[Scenes as source code]
╔══

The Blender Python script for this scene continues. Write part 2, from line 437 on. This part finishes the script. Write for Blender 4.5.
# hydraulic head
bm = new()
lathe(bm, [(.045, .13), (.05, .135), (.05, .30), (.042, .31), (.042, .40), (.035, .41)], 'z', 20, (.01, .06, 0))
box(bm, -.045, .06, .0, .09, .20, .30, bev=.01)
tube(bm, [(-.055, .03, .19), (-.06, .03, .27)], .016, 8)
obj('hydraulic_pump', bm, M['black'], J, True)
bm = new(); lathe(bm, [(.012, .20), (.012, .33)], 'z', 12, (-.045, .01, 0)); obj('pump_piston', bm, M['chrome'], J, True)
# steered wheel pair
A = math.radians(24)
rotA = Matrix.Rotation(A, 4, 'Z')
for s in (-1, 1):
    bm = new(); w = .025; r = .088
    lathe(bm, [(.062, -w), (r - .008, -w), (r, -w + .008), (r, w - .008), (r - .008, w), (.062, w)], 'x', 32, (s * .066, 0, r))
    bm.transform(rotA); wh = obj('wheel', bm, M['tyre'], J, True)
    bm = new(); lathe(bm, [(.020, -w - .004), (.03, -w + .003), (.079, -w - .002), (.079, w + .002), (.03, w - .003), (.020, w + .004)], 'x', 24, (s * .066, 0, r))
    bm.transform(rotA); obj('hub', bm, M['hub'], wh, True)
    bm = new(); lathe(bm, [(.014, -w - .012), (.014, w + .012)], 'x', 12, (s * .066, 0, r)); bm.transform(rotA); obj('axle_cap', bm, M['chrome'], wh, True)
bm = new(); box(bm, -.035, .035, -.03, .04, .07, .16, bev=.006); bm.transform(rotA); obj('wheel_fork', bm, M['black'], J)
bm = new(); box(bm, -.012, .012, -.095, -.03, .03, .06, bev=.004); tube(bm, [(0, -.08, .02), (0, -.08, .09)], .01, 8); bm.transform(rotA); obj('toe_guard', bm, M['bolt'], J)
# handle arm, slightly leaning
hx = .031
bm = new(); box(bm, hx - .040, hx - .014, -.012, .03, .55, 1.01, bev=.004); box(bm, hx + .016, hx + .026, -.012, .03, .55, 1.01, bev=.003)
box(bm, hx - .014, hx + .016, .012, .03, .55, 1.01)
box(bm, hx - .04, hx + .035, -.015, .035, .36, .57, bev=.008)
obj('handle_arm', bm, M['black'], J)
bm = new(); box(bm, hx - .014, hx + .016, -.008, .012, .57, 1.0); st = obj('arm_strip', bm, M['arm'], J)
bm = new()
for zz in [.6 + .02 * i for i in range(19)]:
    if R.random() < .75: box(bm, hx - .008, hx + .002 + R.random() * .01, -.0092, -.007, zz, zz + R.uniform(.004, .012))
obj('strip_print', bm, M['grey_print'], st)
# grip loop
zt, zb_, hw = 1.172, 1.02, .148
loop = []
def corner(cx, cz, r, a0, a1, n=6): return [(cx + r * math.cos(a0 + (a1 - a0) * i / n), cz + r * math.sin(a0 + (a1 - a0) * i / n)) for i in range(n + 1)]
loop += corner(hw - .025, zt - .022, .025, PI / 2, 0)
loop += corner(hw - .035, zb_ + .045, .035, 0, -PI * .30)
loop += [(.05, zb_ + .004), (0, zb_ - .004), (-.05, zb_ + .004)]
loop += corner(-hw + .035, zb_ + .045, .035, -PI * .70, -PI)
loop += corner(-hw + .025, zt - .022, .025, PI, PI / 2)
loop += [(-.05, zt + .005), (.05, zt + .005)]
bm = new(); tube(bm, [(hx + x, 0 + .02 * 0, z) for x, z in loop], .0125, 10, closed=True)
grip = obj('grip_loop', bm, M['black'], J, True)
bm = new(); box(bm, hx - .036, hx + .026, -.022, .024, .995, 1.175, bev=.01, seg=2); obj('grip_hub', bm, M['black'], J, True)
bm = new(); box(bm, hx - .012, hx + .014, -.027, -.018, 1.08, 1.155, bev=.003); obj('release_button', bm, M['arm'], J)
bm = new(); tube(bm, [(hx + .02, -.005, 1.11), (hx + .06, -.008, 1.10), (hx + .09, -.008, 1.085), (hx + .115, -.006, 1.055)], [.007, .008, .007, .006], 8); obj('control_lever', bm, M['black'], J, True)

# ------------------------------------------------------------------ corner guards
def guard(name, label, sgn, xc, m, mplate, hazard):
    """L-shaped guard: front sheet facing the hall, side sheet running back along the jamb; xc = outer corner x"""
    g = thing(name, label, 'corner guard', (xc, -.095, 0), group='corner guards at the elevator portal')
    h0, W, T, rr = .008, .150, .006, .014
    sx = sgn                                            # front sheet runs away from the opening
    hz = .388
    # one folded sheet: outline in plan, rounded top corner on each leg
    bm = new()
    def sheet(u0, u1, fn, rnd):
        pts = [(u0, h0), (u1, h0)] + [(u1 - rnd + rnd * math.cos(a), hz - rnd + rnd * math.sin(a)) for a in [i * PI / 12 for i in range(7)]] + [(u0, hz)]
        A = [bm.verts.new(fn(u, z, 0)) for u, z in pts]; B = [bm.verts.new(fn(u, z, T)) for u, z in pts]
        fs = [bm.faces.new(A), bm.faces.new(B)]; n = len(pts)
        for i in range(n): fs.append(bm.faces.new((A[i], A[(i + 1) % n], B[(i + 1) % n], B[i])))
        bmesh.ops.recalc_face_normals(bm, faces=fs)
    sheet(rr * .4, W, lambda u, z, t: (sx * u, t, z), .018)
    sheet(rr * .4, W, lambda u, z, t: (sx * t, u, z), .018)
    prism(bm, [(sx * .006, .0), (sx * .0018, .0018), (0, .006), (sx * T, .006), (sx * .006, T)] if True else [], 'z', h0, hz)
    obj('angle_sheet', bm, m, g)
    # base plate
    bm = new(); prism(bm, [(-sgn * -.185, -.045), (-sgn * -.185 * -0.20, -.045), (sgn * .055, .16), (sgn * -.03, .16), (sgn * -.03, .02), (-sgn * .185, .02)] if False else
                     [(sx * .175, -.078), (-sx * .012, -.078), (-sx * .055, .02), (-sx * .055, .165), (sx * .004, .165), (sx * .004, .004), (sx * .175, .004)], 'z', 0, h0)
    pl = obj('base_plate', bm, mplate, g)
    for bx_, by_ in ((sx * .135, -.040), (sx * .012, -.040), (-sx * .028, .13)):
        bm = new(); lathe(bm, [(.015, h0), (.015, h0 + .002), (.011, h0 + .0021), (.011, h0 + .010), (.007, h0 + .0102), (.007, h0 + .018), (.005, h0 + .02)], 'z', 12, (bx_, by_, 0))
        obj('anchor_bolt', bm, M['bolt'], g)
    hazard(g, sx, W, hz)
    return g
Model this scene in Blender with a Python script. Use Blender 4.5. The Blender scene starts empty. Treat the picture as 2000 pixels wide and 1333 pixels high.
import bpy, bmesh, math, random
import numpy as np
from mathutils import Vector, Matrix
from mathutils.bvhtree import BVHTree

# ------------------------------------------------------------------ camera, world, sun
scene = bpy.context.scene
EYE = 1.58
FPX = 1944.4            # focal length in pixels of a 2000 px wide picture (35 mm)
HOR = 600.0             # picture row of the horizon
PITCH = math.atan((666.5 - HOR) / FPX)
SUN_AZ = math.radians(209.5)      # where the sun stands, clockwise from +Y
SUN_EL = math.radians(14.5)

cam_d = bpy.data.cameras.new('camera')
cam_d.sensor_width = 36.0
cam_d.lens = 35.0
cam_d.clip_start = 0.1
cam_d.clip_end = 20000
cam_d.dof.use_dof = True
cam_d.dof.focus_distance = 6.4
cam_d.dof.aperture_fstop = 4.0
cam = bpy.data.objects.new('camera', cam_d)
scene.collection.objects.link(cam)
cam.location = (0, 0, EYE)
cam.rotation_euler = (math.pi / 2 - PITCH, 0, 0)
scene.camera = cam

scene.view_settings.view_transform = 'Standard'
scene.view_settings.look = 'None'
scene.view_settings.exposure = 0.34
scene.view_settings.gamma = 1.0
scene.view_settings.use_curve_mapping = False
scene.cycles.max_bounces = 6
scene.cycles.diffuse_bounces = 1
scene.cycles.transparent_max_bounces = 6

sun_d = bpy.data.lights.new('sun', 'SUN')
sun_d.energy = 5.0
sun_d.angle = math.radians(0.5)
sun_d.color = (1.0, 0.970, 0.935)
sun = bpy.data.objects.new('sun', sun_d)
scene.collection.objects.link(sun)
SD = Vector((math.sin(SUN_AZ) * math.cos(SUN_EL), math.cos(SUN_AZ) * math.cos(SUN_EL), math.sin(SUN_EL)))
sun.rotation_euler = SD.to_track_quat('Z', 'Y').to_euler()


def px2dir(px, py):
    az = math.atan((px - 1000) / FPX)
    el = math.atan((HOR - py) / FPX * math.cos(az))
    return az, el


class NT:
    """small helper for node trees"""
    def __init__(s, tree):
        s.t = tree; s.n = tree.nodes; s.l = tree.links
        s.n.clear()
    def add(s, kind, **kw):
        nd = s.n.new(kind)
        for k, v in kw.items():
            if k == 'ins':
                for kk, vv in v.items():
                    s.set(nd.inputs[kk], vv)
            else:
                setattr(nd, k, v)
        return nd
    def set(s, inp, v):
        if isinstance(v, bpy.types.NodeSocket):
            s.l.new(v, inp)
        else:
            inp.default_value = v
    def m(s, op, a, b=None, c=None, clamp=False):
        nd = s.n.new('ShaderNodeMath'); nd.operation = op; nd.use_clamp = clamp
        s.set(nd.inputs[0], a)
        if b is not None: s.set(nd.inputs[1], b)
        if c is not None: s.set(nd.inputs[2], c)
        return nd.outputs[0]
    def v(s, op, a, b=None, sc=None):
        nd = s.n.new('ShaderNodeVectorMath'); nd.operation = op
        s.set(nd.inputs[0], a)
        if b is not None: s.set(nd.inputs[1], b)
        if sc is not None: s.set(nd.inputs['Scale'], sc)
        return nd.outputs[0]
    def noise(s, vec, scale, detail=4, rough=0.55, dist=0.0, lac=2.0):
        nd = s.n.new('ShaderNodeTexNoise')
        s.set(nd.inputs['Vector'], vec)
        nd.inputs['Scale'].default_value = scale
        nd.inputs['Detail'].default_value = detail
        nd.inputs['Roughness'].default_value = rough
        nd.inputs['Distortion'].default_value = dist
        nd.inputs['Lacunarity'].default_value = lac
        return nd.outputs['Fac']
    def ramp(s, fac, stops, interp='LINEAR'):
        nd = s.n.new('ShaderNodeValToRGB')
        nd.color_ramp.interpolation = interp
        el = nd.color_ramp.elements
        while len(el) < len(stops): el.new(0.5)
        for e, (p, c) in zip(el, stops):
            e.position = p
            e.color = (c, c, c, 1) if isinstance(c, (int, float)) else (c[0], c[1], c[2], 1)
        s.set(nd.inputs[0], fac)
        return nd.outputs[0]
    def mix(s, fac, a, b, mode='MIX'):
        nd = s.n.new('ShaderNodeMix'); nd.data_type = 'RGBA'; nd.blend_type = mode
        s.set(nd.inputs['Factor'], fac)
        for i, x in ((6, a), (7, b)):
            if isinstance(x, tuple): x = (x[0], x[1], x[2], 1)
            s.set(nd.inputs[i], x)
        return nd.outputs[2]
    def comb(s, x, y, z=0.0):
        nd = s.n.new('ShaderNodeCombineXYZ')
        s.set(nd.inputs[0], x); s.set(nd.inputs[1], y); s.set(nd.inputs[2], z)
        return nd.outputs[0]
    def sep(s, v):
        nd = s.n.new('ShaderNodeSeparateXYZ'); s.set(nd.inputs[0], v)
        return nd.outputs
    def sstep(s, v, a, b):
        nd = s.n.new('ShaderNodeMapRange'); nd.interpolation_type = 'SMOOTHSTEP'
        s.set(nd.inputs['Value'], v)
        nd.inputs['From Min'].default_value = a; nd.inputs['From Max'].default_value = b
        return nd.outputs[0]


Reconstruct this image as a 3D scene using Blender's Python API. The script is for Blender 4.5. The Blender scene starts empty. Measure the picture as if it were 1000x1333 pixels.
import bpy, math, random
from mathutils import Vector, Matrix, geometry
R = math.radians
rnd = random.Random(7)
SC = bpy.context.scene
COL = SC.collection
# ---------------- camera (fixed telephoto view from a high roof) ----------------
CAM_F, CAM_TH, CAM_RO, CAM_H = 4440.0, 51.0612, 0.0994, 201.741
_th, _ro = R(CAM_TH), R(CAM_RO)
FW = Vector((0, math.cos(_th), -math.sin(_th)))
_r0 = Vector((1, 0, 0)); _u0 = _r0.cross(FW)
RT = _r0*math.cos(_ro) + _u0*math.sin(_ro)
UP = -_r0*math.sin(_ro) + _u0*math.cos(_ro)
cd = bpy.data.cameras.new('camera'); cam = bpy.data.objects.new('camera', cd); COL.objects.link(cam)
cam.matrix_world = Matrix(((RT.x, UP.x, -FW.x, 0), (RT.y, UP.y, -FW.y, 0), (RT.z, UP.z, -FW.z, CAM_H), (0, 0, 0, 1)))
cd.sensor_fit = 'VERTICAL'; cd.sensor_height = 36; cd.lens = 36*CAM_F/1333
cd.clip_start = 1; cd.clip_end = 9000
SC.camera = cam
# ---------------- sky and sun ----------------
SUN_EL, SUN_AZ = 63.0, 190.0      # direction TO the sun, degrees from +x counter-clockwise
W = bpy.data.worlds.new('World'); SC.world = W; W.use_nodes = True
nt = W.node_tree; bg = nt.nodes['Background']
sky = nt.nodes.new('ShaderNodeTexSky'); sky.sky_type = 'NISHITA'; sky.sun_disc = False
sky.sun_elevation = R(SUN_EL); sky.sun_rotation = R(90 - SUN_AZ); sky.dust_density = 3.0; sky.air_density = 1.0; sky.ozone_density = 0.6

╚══

Within the material above, extract exactly the lines that start at the line containing "Model this scene" and stop after the line containing "from mathutils.bvhtree import BVHTree", and only those.

Model this scene in Blender with a Python script. Use Blender 4.5. The Blender scene starts empty. Treat the picture as 2000 pixels wide and 1333 pixels high.
import bpy, bmesh, math, random
import numpy as np
from mathutils import Vector, Matrix
from mathutils.bvhtree import BVHTree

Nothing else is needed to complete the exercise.